Schandfleck

Rolf Verleger, Vorsitzender der Gruppe »Jüdische Stimme für gerechten Frieden in Nahost«, mahnt nach dem israelischen Überfall

auf die Gaza-Hilfsflotte am Montag seine Mitstreiter: »Laßt uns daran arbeiten, daß eine positive Dynamik in diese katastrophalen Verhältnisse kommt. Ein Ansteigen von Antisemitismus kann nur verhindert werden, wenn für jedermann klar wird, daß es eine jüdische Opposition gegen die Ungeheuerlichkeiten gibt, die da aus Israels Irrweg erwachsen.«
 
An Bundeskanzlerin Angela Merkel richtete das frühere Direktoriumsmitglied des Zentralrats der Juden folgendes Schreiben:
 
Sehr geehrte Frau Bundeskanzlerin Dr. Merkel,
vor knapp zwei Jahren sagte mir ein Kollege, Psychologieprofessor aus Jerusalem, er sei sein ganzes Leben lang »links« gewesen, aber nun habe er die Nase voll. Er sei zu dieser Schlußfolgerung gekommen: Wenn Israel seine Ruhe nur dadurch haben könne, daß alles Leben in einer 15-Meilen-Zone um Israels Grenzen ausgelöscht würde, dann solle Israel dies tun. Dasselbe - in etwas schlichterer Form (»Tod allen Arabern«) - mußte sich vor einem Jahr meine Tochter anhören, als sie in Tel Aviv mit israelischen Bekannten von der Disko nach Hause fuhr.
 
Frau Dr. Merkel, die israelische Regierung läßt sich offen von solchen faschistischen Grundströmungen leiten: Demokratie ist nur etwas für Juden, Menschenrechte sind nur etwas für Juden, das Privileg, Opfer zu sein, ist nur etwas für Juden - alle anderen sind fundamentalistische Schurken, die es nicht besser verdient haben.
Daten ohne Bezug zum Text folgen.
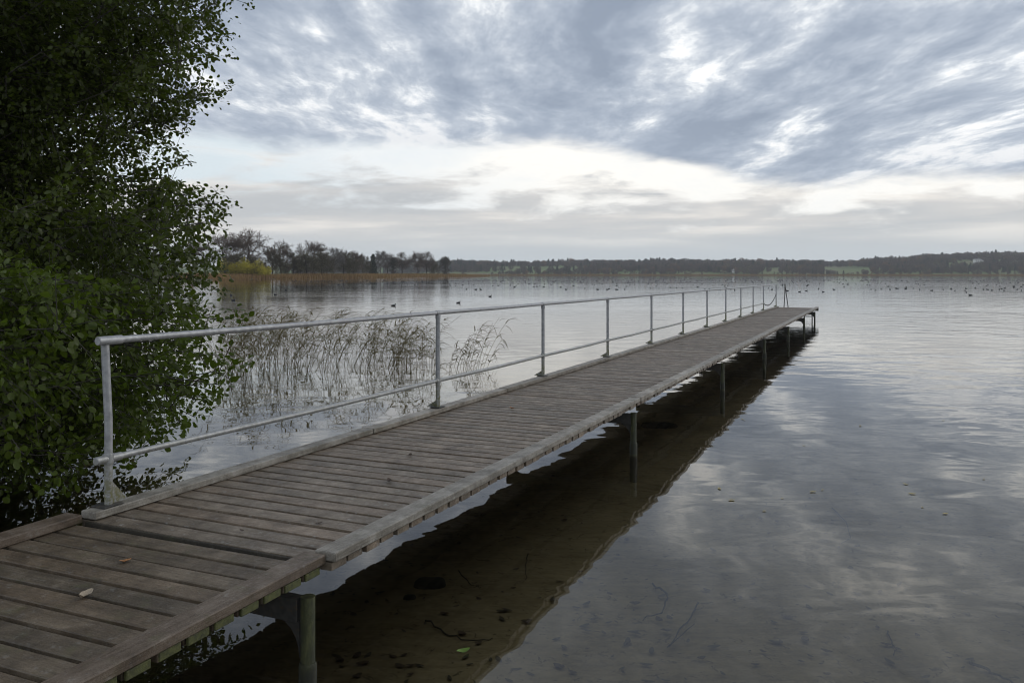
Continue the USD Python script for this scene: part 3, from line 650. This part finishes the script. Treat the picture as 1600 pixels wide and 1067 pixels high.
protos['round2'], tp2 = tree_proto('bare_wide_tree_form', 5, 14, 7.2, 'twig_far', crown0=.12, n1=14)
protos['olive'], tp3 = tree_proto('olive_wide_tree_form', 8, 12, 6.8, 'twig_green', crown0=.02, n1=15, fine=.022)
protos['narrow'], tp4 = tree_proto('bare_narrow_tree_form', 12, 14, 3.8, 'twig_far', crown0=.2, n1=12)
protos['grey'], tp5 = tree_proto('grey_birch_form', 21, 13, 4.4, 'twig_grey', crown0=.15, n1=11)
rg = np.random.default_rng(31)
p, tips = tree_proto('ivy_tree_form', 25, 13, 3.6, 'twig_far', crown0=.1)
obj('ivy', leaf_cloud(tips[tips[:, 2] < 12], 2600, .30, .4, rg), M['ivy'], p); protos['ivy'] = p
p, tips = tree_proto('leafy_brown_tree_form', 27, 12, 5.2, 'twig_green', crown0=.0, n1=14)
obj('leaves', leaf_cloud(tips, 2400, .22, .45, rg), M['twig_green'], p); protos['brown'] = p
# conifer
p = proto('conifer_form'); obj('trunk', tube([[0, 0, 0], [0, 0, 9.6]], [.2, .04], 6), M['bark'], p)
cp_ = []
for z in np.linspace(.8, 9.8, 40):
    r = 2.3 * (1 - z / 10.2) + .15
    for a in rg.uniform(0, 2 * math.pi, 12): cp_.append([r * math.cos(a) * rg.uniform(.5, 1.05), r * math.sin(a) * rg.uniform(.5, 1.05), z - .2 * r])
obj('crown', leaf_cloud(np.array(cp_), 2600, .42, .22, rg), M['ivy'], p); protos['conifer'] = p
# willow
p = proto('yellow_willow_form'); A_, B_, ra, rb, tips = bare_tree(np.random.default_rng(41), 8.6, 6.0, crown0=0)
obj('trunk', segments(A_, B_, ra, rb, 3), M['twig_green'], p)
wp = []
for _ in range(22):
    th, hz_ = rg.uniform(0, 6.28), rg.uniform(0, 1); cr = rg.uniform(.2, 1) ** .5; c = np.array([math.cos(th) * 4.9 * cr, math.sin(th) * 3.9 * cr, 1.2 + hz_ * 6.2 * (1.05 - cr * .75)]); rr = rg.uniform(1.0, 2.1)
    for _ in range(60):
        u = rg.normal(0, 1, 3); u /= np.linalg.norm(u); q = c + u * rr * rg.uniform(.6, 1.05) ** .5; q[2] = max(q[2], .2); wp.append(q)
obj('leaves', leaf_cloud(np.array(wp), 12000, .24, .35, rg), M['willow'], p); protos['willow'] = p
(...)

Diese nationalistische Blindheit läßt Israel nicht vor offenen Verbrechen zurückschrecken: Vor einem Jahr 1400 Einwohner Gazas umbringen - »alles Feinde Israels«; heute ein Schiff außerhalb israelischer Gewässer entern und die Besatzung massakrieren - »alles Antisemiten«. Die jüdische Heimstätte sollte einmal ein Licht der Toleranz für alle Nationen Europas werden. Was ist daraus geworden?
 
Sie, Frau Bundeskanzlerin, haben in den letzten Jahren freundlich zugesehen, wie sich der aus der Heimstätte entstandene Staat zu einem Schandfleck entwickelt hat, zu einem Schandfleck für sich selbst, zu einem Schandfleck für uns Juden, zu einem Schandfleck für die ihn unterstützenden Nationen des »Westens«. Das ist entsetzlich, und Sie, als gute Freundin Israels, haben nichts dagegen getan.
 
Frau Bundeskanzlerin Dr. Merkel, glauben Sie wirklich, Sie würden Hitlers Verbrechen dadurch lindern, daß Sie heute zusehen, wie Israel zum faschistischen Rüpel degeneriert? Stellen Sie sich den EU-Staaten, die begriffen haben, daß eine gerechte Lösung im Nahen Osten heute nur zu erzielen ist, wenn Israel die Regeln der Völkergemeinschaft akzeptiert, nicht länger in den Weg. Beenden Sie endlich den Boykott der rechtmäßig gewählten Hamas-Administration!